料理編集って他のジャンルのものと若干異なる部分があるんです。この一冊の中でも料理以外の部分を担当している編集スタッフだと、わりと外に出て仕事をすることやデスクワークが多かったりします。料理編集の場合はやはり中心がレシピということになりますので、そのレシピをいかに精度の高いものにして、広く多くの読者に伝えるかということが重要になってきます。ここまで試作をしっかりやってる雑誌は他にはちょっとないんじゃないかと自負しています。
読者の方から細かい質問をいただくこともあります。「今作ってるんですけど…」というようなお電話があったりして・・・(笑)。こちらからは考えつかないような質問もありますね。たとえば、赤ピーマンを使うレシピがあって、「このピーマンを緑のものに変えても大丈夫ですか?」というご質問があったり。そういうことにもひとつひとつ、先生にも聞いてみたり、編集部でお答えできることはお答えしたりしています。「失敗して…」という電話がかかってくることがありますので、「こうしてみたら?」とアドバイスすることもあります。
そういう具体的に読者の方がひっかかったところは、次の記事を編集する上で参考にしています。

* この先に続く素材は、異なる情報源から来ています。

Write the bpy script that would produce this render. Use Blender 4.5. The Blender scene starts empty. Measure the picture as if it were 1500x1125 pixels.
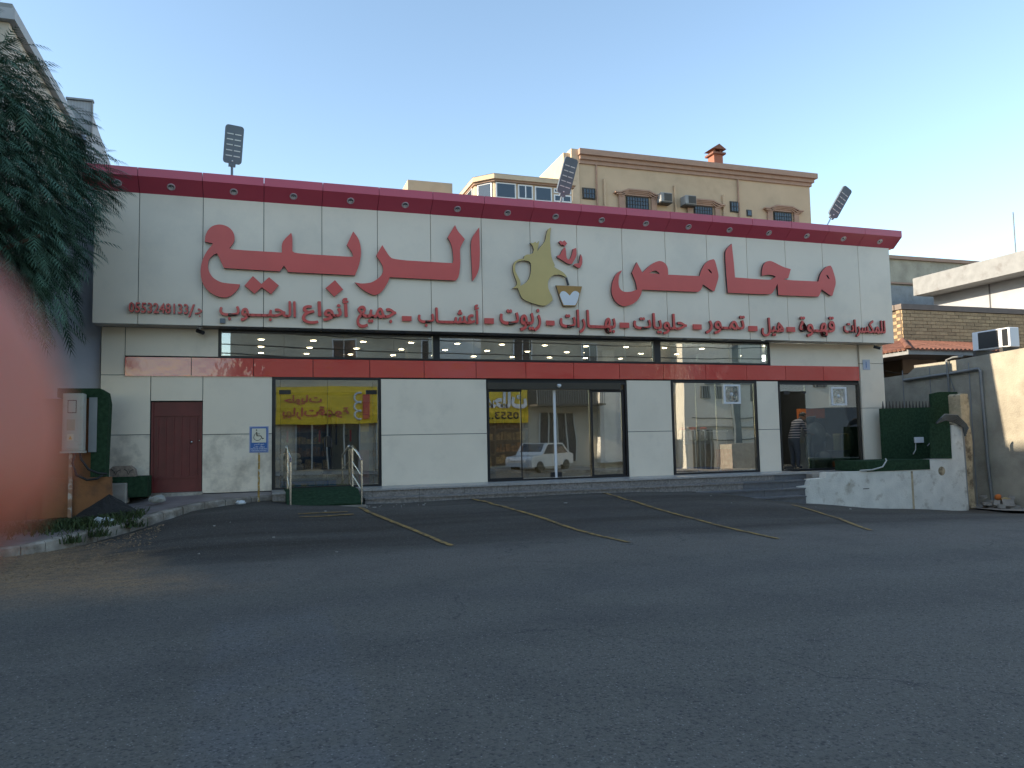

読者の方もそれだけ真剣に読んでこれを作りたいと思ってらっしゃるんですね。
眺めて楽しいということは雑誌では大切なことなんですけども、実用としてキッチリ使えるものをということもすごく大事にしている雑誌なので、そのあたりは書いて終わりということには、なかなかならないですね。多い時には3回ぐらいは試作します。撮影で一回、試作で一回、その後でなにか修正点が出るともう一回、と試作を繰り返すんです。
プライベートでもお料理はされるんですか?
最近では、本誌のレシピ以外では作ってないですね。自分で覚えて作ってきたものでも、もっとおしいい作り方だったり、もっと簡単な作り方だったり、いろんなアイディアをどんどん新しくいただくので、それを更新していくということは結構ありますね。読んでいると「こんな方法があるのか!」というようなことがまだまだ出てきてますから、料理の世界は奥が深いな、と痛感しています。